▶ **Source material**:

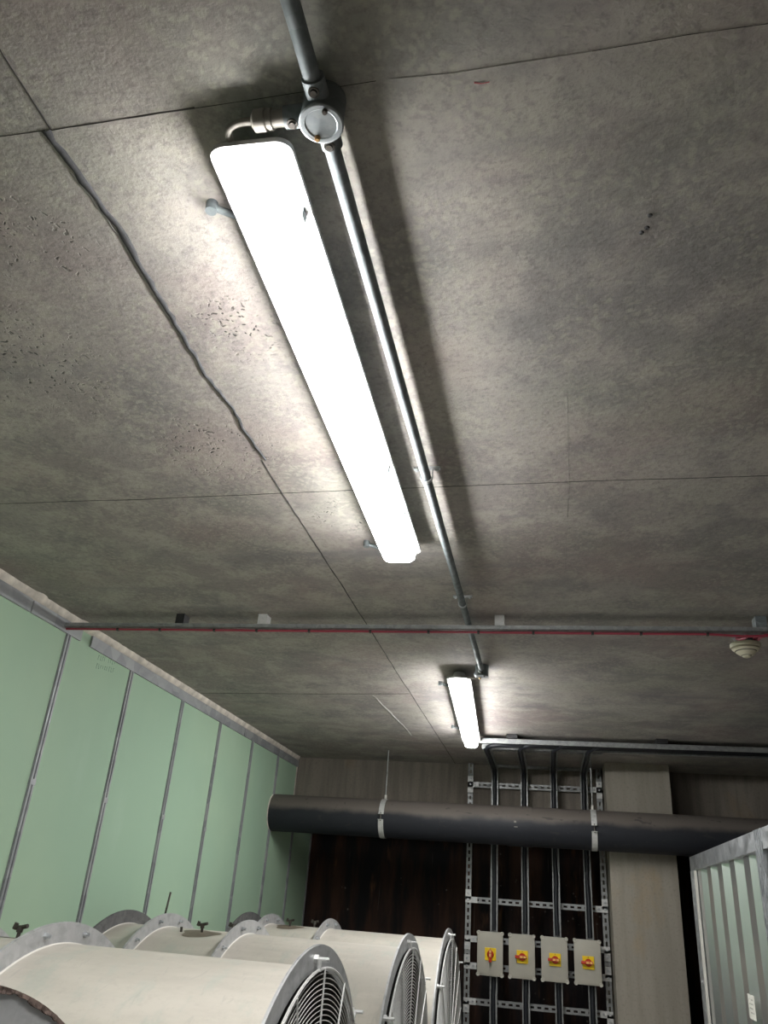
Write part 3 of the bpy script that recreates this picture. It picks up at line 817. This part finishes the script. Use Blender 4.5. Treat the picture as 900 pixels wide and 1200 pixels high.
    # feet
    for X in (Xl + .12, Xm + .06, Xd + .03):
        mb = MB()
        mb.box(X - .02, X + .02, Y - .45, Y + .45, 0, .05)
        for s_ in (-1, 1): mb.box(X - .004, X + .004, Y + s_ * .40 - .05, Y + s_ * .40 + .05, .05, .33)
        P(mb, 'foot', M['galv'])
    return root
def valve(root, X, ang, Y, big=True, stain=True):
    a = math.radians(ang); n = Vector((0, math.sin(a), math.cos(a))); p = Vector((X, Y, ZC)) + n * RC
    mb = MB(); mb.cyl(p, p + n * .020, .006, 10)
    if big:
        mb.cyl(p + n * .018, p + n * .036, .010, 8)
        mb.tube([p + n * .030 + Vector((-.020, 0, 0)), p + n * .032, p + n * .034 + Vector((.026, -.006, .004))], .0065, 8)
        mb.cyl(p + n * .034 + Vector((-.022, 0, -.008)), p + n * .036 + Vector((-.016, 0, .008)), .007, 6)
    mb.obj('grease_valve', M['screw'], root, 40)
    if stain:
        mb = MB(); rings = []
        for rr in range(5):
            r_ = .075 * rr / 4; rings.append([])
            for k in range(24):
                t = 2 * PI * k / 24; q = r_ * (1 + .12 * math.sin(3 * t + 1) + .08 * math.sin(5 * t))
                dx, da = q * 1.15 * math.cos(t), q * .9 * math.sin(t) / RC
                rings[-1].append(mb.bm.verts.new((X + dx, Y + math.sin(a + da - .03) * (RC + .0012), ZC + math.cos(a + da - .03) * (RC + .0012))))
        for r0, r1 in zip(rings[1:], rings[2:]):
            for k in range(24): mb.bm.faces.new((r0[k], r0[(k + 1) % 24], r1[(k + 1) % 24], r1[k]))
        mb.bm.faces.new(rings[1]); o = mb.obj('oil_stain', M['stain'], root, 60)
k_ = 1.6
fA = fan(1.527 * k_, -.400 * k_, -.890 * k_, -1.135 * k_, -1.232 * k_, 'big beige axial fan, its whole wire guard end in front of the others')
fB = fan(2.457 * k_, -.390 * k_, -.856 * k_, -1.105 * k_, -1.235 * k_, 'big beige axial fan between the nearest full one and the farthest')
fC = fan(3.387 * k_, -.384 * k_, -.849 * k_, -1.092 * k_, -1.183 * k_, 'big beige axial fan farthest back, closest to the dark wall')
fZ = fan(.597 * k_, -.447 * k_, -.92 * k_, -1.15 * k_, -1.23 * k_, 'rust edged steel fan rim in the bottom left corner, closest to the viewer', rusty=True)
YA, YBf, YCf = 1.527 * k_, 2.457 * k_, 3.387 * k_
valve(fA, -1.635, 8, YA); valve(fB, -1.56, -8, YBf); valve(fB, -1.48, 8, YBf, True, False); valve(fB, -1.65, -10, YBf, False, False)
valve(fC, -1.60, -6, YCf); valve(fC, -1.48, 6, YCf, True, False)
mb = MB(); mb.cyl((-1.80, YBf, ZC + .66), (-1.785, YBf, ZC + .81), .005, 8); mb.obj('rod', M['screw'], fB)

# ================================================================== CLAD CABINET AT THE RIGHT
KX = .90; zt1, zt0 = E + .397, E + .312
cb = thing('steel_enclosure', 'steel framed enclosure with ribbed cladding standing at the right edge', 'enclosure', (1.6, 4.4, 0))
YC0, YC1 = 2.0, 5.94
def P(mb, n_, m_, s_=None): return mb.obj(n_, m_, cb, s_)
P(MB().box(KX, KX + .08, YC0, YC1, zt0, zt1, bevel=.002), 'top_rail', M['galv'])
P(MB().box(KX + .08, 2.30, YC1 - .08, YC1, zt0, zt1), 'top_rail', M['galv'])
P(MB().box(KX + .08, 2.30, YC0, YC0 + .08, zt0, zt1), 'top_rail', M['galv'])
P(MB().box(KX + .07, 2.30, YC0 + .06, YC1 - .06, zt0 + .02, zt0 + .06), 'roof_sheet', M['sheet'])
def post(y0, y1, x0=KX - .002):
    mb = MB(); x1 = x0 + .07
    mb.box(x0 + .004, x1, y0, y1, 0.0, zt0 + (.0 if y0 > 5 else .086))
    nrib = 3; ww = (y1 - y0) / (2 * nrib + 1)
    for i in range(nrib + 1): mb.box(x0, x0 + .004, y0 + 2 * i * ww, y0 + (2 * i + 1) * ww, 0, zt0 + (.0 if y0 > 5 else .086))
    for z in [zt0 - .06 - .28 * i for i in range(7)]:
        mb.lathe([(0, .004), (.007, .003), (.009, 0)], (x0, (y0 + y1) / 2, z), (-1, 0, 0), 10)
    P(mb, 'post', M['galv'])
post(YC1 - .145, YC1 + .0); post(3.925, 4.06); post(YC0, YC0 + .1)
P(MB().box(KX - .004, KX + .012, YC1 - .160, YC1 - .145, 0, zt0 - .002), 'edge_strip', M['white_seal'])
# ribbed cladding
def cladding(y1, y0, x):
    mb = MB(); prof = []; y = y1; d = .045; t = .0015
    seq = ((.125, 0), (.050, d), (.115, 0), (.050, -d)); xx = x; pts = [(x, y)]
    i = 0
    while y > y0:
        dy, dx = seq[i % 4]; y = max(y0, y - dy); xx += dx; pts.append((xx, y)); i += 1
    a = [(mb.bm.verts.new((px, py, .03)), mb.bm.verts.new((px, py, zt0))) for px, py in pts]
    b = [(mb.bm.verts.new((px + t, py, .03)), mb.bm.verts.new((px + t, py, zt0))) for px, py in pts]
    for L_ in (a, b):
        for p, q in zip(L_, L_[1:]): mb.bm.faces.new((p[0], q[0], q[1], p[1]))
    P(mb, 'ribbed_panel', M['sheet'])
    return pts
pts1 = cladding(YC1 - .160, 4.06, KX + .018)
cladding(3.90, YC0 + .1, KX + .018)
P(MB().box(2.24, 2.26, YC0, YC1, .03, zt0), 'back_panel', M['sheet'])
P(MB().box(KX + .08, 2.24, YC1 - .04, YC1 - .03, .03, zt0), 'end_panel', M['sheet'])
P(MB().box(KX + .08, 2.24, YC0 + .03, YC0 + .04, .03, zt0), 'end_panel', M['sheet'])
# paper label on a rib
mb = MB(); ly0, ly1 = 4.50, 4.64
mb.box(KX + .008, KX + .0095, ly0, ly1, E - .375, E - .275); lab = P(mb, 'paper_label', M['label'])
mb = MB(); rnd = random.Random(9)
for j in range(4):
    z = E - .295 - j * .018
    for i in range(5):
        y = ly0 + .03 + i * .018
        if rnd.random() < .75: mb.box(KX + .0076, KX + .008, y, y + .008 + rnd.random() * .005, z - .003, z + .003)
mb.obj('faded_print', M['ink'], lab)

▶ **Stated task**:
Transcribe the material exactly, leaving every picture out.

▶ **Task response**:
Write part 3 of the bpy script that recreates this picture. It picks up at line 817. This part finishes the script. Use Blender 4.5. Treat the picture as 900 pixels wide and 1200 pixels high.
    # feet
    for X in (Xl + .12, Xm + .06, Xd + .03):
        mb = MB()
        mb.box(X - .02, X + .02, Y - .45, Y + .45, 0, .05)
        for s_ in (-1, 1): mb.box(X - .004, X + .004, Y + s_ * .40 - .05, Y + s_ * .40 + .05, .05, .33)
        P(mb, 'foot', M['galv'])
    return root
def valve(root, X, ang, Y, big=True, stain=True):
    a = math.radians(ang); n = Vector((0, math.sin(a), math.cos(a))); p = Vector((X, Y, ZC)) + n * RC
    mb = MB(); mb.cyl(p, p + n * .020, .006, 10)
    if big:
        mb.cyl(p + n * .018, p + n * .036, .010, 8)
        mb.tube([p + n * .030 + Vector((-.020, 0, 0)), p + n * .032, p + n * .034 + Vector((.026, -.006, .004))], .0065, 8)
        mb.cyl(p + n * .034 + Vector((-.022, 0, -.008)), p + n * .036 + Vector((-.016, 0, .008)), .007, 6)
    mb.obj('grease_valve', M['screw'], root, 40)
    if stain:
        mb = MB(); rings = []
        for rr in range(5):
            r_ = .075 * rr / 4; rings.append([])
            for k in range(24):
                t = 2 * PI * k / 24; q = r_ * (1 + .12 * math.sin(3 * t + 1) + .08 * math.sin(5 * t))
                dx, da = q * 1.15 * math.cos(t), q * .9 * math.sin(t) / RC
                rings[-1].append(mb.bm.verts.new((X + dx, Y + math.sin(a + da - .03) * (RC + .0012), ZC + math.cos(a + da - .03) * (RC + .0012))))
        for r0, r1 in zip(rings[1:], rings[2:]):
            for k in range(24): mb.bm.faces.new((r0[k], r0[(k + 1) % 24], r1[(k + 1) % 24], r1[k]))
        mb.bm.faces.new(rings[1]); o = mb.obj('oil_stain', M['stain'], root, 60)
k_ = 1.6
fA = fan(1.527 * k_, -.400 * k_, -.890 * k_, -1.135 * k_, -1.232 * k_, 'big beige axial fan, its whole wire guard end in front of the others')
fB = fan(2.457 * k_, -.390 * k_, -.856 * k_, -1.105 * k_, -1.235 * k_, 'big beige axial fan between the nearest full one and the farthest')
fC = fan(3.387 * k_, -.384 * k_, -.849 * k_, -1.092 * k_, -1.183 * k_, 'big beige axial fan farthest back, closest to the dark wall')
fZ = fan(.597 * k_, -.447 * k_, -.92 * k_, -1.15 * k_, -1.23 * k_, 'rust edged steel fan rim in the bottom left corner, closest to the viewer', rusty=True)
YA, YBf, YCf = 1.527 * k_, 2.457 * k_, 3.387 * k_
valve(fA, -1.635, 8, YA); valve(fB, -1.56, -8, YBf); valve(fB, -1.48, 8, YBf, True, False); valve(fB, -1.65, -10, YBf, False, False)
valve(fC, -1.60, -6, YCf); valve(fC, -1.48, 6, YCf, True, False)
mb = MB(); mb.cyl((-1.80, YBf, ZC + .66), (-1.785, YBf, ZC + .81), .005, 8); mb.obj('rod', M['screw'], fB)

# ================================================================== CLAD CABINET AT THE RIGHT
KX = .90; zt1, zt0 = E + .397, E + .312
cb = thing('steel_enclosure', 'steel framed enclosure with ribbed cladding standing at the right edge', 'enclosure', (1.6, 4.4, 0))
YC0, YC1 = 2.0, 5.94
def P(mb, n_, m_, s_=None): return mb.obj(n_, m_, cb, s_)
P(MB().box(KX, KX + .08, YC0, YC1, zt0, zt1, bevel=.002), 'top_rail', M['galv'])
P(MB().box(KX + .08, 2.30, YC1 - .08, YC1, zt0, zt1), 'top_rail', M['galv'])
P(MB().box(KX + .08, 2.30, YC0, YC0 + .08, zt0, zt1), 'top_rail', M['galv'])
P(MB().box(KX + .07, 2.30, YC0 + .06, YC1 - .06, zt0 + .02, zt0 + .06), 'roof_sheet', M['sheet'])
def post(y0, y1, x0=KX - .002):
    mb = MB(); x1 = x0 + .07
    mb.box(x0 + .004, x1, y0, y1, 0.0, zt0 + (.0 if y0 > 5 else .086))
    nrib = 3; ww = (y1 - y0) / (2 * nrib + 1)
    for i in range(nrib + 1): mb.box(x0, x0 + .004, y0 + 2 * i * ww, y0 + (2 * i + 1) * ww, 0, zt0 + (.0 if y0 > 5 else .086))
    for z in [zt0 - .06 - .28 * i for i in range(7)]:
        mb.lathe([(0, .004), (.007, .003), (.009, 0)], (x0, (y0 + y1) / 2, z), (-1, 0, 0), 10)
    P(mb, 'post', M['galv'])
post(YC1 - .145, YC1 + .0); post(3.925, 4.06); post(YC0, YC0 + .1)
P(MB().box(KX - .004, KX + .012, YC1 - .160, YC1 - .145, 0, zt0 - .002), 'edge_strip', M['white_seal'])
# ribbed cladding
def cladding(y1, y0, x):
    mb = MB(); prof = []; y = y1; d = .045; t = .0015
    seq = ((.125, 0), (.050, d), (.115, 0), (.050, -d)); xx = x; pts = [(x, y)]
    i = 0
    while y > y0:
        dy, dx = seq[i % 4]; y = max(y0, y - dy); xx += dx; pts.append((xx, y)); i += 1
    a = [(mb.bm.verts.new((px, py, .03)), mb.bm.verts.new((px, py, zt0))) for px, py in pts]
    b = [(mb.bm.verts.new((px + t, py, .03)), mb.bm.verts.new((px + t, py, zt0))) for px, py in pts]
    for L_ in (a, b):
        for p, q in zip(L_, L_[1:]): mb.bm.faces.new((p[0], q[0], q[1], p[1]))
    P(mb, 'ribbed_panel', M['sheet'])
    return pts
pts1 = cladding(YC1 - .160, 4.06, KX + .018)
cladding(3.90, YC0 + .1, KX + .018)
P(MB().box(2.24, 2.26, YC0, YC1, .03, zt0), 'back_panel', M['sheet'])
P(MB().box(KX + .08, 2.24, YC1 - .04, YC1 - .03, .03, zt0), 'end_panel', M['sheet'])
P(MB().box(KX + .08, 2.24, YC0 + .03, YC0 + .04, .03, zt0), 'end_panel', M['sheet'])
# paper label on a rib
mb = MB(); ly0, ly1 = 4.50, 4.64
mb.box(KX + .008, KX + .0095, ly0, ly1, E - .375, E - .275); lab = P(mb, 'paper_label', M['label'])
mb = MB(); rnd = random.Random(9)
for j in range(4):
    z = E - .295 - j * .018
    for i in range(5):
        y = ly0 + .03 + i * .018
        if rnd.random() < .75: mb.box(KX + .0076, KX + .008, y, y + .008 + rnd.random() * .005, z - .003, z + .003)
mb.obj('faded_print', M['ink'], lab)